Foreign visitors often complained that the President rarely moved beyond pleasantries and formulaic restatements of official policy. According to one Western diplomat: "He has little grasp of detail, and the conversation jumps from one subject to the next. He likes to show off his languages, but meetings rarely yield much."

Another Peking diplomat said: "I've seen a lot of Jiang Zemin over the years. I don't think you can judge him entirely on the basis of the experience that the Westerner has in meetings with him.

"He may be a lot more effective and incisive in his purely Chinese roles. I think the verdict on him is sort of an unproven verdict."

On the military front, the president has none of the revolutionary stature of the Long March generation, and no army background.

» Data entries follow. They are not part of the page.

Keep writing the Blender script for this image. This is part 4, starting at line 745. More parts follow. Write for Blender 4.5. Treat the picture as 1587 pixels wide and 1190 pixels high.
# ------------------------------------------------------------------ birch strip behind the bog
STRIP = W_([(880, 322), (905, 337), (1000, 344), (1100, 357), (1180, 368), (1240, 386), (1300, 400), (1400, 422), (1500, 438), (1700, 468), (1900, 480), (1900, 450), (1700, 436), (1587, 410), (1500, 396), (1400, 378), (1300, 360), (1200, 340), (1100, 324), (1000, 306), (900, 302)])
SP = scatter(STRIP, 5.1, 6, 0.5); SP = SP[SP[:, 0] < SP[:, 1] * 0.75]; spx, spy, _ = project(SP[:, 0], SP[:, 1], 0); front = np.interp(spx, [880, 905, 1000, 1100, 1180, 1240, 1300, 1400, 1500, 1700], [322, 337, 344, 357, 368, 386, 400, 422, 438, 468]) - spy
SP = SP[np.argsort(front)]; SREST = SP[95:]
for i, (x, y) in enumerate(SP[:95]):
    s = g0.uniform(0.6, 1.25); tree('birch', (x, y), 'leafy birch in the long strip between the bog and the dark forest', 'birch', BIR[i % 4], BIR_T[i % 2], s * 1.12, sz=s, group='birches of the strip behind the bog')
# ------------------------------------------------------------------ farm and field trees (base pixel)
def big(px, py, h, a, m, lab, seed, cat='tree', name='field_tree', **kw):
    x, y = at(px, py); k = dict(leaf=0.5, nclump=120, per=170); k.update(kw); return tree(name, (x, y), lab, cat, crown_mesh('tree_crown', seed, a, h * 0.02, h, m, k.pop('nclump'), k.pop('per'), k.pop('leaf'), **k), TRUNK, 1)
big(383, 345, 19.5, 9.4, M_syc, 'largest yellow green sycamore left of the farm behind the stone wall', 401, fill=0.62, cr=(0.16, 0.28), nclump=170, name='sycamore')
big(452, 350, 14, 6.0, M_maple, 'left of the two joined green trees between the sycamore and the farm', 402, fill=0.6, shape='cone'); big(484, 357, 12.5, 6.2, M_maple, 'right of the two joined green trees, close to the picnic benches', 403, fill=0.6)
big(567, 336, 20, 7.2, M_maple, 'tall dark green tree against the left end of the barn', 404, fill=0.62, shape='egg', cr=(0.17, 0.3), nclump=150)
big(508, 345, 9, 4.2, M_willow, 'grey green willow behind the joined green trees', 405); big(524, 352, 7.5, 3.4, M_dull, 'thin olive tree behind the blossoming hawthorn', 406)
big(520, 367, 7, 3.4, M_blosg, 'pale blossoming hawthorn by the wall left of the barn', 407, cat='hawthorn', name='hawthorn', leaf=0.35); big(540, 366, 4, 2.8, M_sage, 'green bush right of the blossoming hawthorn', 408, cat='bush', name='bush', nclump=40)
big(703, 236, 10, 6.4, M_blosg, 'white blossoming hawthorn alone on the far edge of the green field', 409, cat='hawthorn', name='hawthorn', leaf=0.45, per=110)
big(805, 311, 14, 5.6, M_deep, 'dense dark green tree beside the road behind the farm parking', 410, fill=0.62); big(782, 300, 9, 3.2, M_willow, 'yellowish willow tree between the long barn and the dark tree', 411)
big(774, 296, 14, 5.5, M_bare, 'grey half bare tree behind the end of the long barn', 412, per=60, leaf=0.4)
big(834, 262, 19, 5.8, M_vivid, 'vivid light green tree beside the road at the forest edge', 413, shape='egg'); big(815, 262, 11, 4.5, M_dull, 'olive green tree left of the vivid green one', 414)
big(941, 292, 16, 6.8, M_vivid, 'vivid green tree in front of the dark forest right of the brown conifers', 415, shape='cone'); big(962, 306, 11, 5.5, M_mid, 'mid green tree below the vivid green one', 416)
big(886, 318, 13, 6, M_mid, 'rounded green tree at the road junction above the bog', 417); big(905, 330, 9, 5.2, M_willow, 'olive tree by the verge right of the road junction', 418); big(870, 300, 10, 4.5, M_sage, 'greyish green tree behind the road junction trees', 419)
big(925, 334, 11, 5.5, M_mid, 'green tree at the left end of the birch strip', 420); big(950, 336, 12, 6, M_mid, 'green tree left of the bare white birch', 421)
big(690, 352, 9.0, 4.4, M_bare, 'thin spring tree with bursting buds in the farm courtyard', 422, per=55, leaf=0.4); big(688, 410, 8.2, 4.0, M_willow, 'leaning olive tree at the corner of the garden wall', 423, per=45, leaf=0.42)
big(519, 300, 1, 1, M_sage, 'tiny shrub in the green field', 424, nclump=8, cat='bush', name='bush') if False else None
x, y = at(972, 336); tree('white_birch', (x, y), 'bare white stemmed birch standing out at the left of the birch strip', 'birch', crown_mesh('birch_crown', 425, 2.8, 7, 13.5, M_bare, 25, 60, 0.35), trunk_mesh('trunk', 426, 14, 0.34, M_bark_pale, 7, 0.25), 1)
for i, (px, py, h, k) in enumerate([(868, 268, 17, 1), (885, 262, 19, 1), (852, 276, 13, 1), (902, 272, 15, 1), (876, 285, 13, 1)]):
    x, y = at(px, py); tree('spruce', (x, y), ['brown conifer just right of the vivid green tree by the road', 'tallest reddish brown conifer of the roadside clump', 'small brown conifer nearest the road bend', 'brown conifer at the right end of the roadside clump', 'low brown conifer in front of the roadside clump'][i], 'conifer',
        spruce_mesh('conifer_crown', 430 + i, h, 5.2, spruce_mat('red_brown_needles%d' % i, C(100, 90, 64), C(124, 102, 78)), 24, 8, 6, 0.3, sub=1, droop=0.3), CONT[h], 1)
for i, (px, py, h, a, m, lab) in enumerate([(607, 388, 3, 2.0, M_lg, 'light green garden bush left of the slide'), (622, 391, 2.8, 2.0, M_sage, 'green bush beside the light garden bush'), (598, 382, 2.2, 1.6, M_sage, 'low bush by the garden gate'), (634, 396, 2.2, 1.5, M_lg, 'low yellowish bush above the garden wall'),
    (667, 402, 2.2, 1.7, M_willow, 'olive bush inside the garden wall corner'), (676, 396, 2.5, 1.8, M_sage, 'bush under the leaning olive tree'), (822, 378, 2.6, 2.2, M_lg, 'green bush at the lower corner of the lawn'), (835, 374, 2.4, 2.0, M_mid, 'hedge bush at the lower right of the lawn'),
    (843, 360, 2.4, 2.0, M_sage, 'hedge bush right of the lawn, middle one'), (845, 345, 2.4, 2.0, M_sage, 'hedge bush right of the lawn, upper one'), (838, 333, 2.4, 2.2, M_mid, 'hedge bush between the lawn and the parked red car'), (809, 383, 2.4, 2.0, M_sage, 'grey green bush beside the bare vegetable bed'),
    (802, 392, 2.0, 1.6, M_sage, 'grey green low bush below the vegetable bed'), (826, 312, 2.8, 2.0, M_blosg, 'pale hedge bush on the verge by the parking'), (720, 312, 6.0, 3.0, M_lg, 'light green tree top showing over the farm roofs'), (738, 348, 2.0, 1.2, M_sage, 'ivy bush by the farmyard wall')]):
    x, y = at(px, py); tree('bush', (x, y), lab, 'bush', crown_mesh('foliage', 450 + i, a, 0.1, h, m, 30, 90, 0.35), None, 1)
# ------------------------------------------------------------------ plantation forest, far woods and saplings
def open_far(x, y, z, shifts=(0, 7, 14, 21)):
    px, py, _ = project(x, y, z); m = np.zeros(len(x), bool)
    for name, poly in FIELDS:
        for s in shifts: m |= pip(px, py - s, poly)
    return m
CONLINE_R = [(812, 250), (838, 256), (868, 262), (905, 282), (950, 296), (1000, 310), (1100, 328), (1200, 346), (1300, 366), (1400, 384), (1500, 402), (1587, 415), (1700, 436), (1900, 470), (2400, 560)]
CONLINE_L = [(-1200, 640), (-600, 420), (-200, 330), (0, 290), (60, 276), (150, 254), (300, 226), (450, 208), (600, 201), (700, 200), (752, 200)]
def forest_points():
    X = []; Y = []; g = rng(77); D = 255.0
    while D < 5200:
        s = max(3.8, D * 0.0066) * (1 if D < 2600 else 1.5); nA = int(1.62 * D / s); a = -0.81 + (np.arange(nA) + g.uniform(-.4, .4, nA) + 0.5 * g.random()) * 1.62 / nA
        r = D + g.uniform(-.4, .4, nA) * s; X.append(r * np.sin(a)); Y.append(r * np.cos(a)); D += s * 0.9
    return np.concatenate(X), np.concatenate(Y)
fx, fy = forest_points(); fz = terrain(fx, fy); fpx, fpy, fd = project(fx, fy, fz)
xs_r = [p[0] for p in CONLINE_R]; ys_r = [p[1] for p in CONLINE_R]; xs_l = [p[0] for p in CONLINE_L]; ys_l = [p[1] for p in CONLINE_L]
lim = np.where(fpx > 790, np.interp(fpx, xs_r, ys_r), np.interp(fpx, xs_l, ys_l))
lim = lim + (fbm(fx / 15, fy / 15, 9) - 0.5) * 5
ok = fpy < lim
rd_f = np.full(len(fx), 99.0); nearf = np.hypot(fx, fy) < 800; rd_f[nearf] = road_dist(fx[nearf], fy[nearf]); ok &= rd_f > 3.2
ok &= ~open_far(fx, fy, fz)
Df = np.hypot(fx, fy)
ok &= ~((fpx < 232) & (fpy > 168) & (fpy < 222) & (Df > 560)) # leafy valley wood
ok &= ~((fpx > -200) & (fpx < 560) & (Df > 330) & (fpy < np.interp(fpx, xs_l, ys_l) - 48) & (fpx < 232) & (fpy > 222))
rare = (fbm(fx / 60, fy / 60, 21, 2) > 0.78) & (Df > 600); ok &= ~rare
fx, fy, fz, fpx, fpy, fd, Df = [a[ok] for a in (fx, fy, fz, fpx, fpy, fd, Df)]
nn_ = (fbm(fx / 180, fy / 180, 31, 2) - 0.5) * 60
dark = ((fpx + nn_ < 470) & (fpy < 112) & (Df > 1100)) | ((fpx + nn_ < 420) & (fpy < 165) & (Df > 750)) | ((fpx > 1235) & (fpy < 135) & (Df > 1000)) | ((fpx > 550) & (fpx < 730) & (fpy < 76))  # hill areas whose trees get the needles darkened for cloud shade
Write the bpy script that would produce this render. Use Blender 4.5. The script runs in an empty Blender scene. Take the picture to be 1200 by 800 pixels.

So over the past three years he has actively courted the generals, making regular high- profile visits to army units, and increasing the defence budget. The tacit support of the military will prove crucial given his weak political base. Mr Jiang's strongest card is his official designation as Mr Deng's successor. In the short term, he will also benefit from the fact that there is no obvious alternative candidate for the top job.

The Prime Minister, Li Peng, is much hated because of his support of the Tiananmen Square shootings. Zhu Rongji, the deputy prime minister in charge of economic reforms, is widely respected among the new generation of technocrats, but has made powerful enemies during his attempts to cool the economy.

Qiao Shi, the head of the National People's Congress, is increasingly powerful but so far appears aligned with the President. At the moment, Mr Jiang has no clear rival.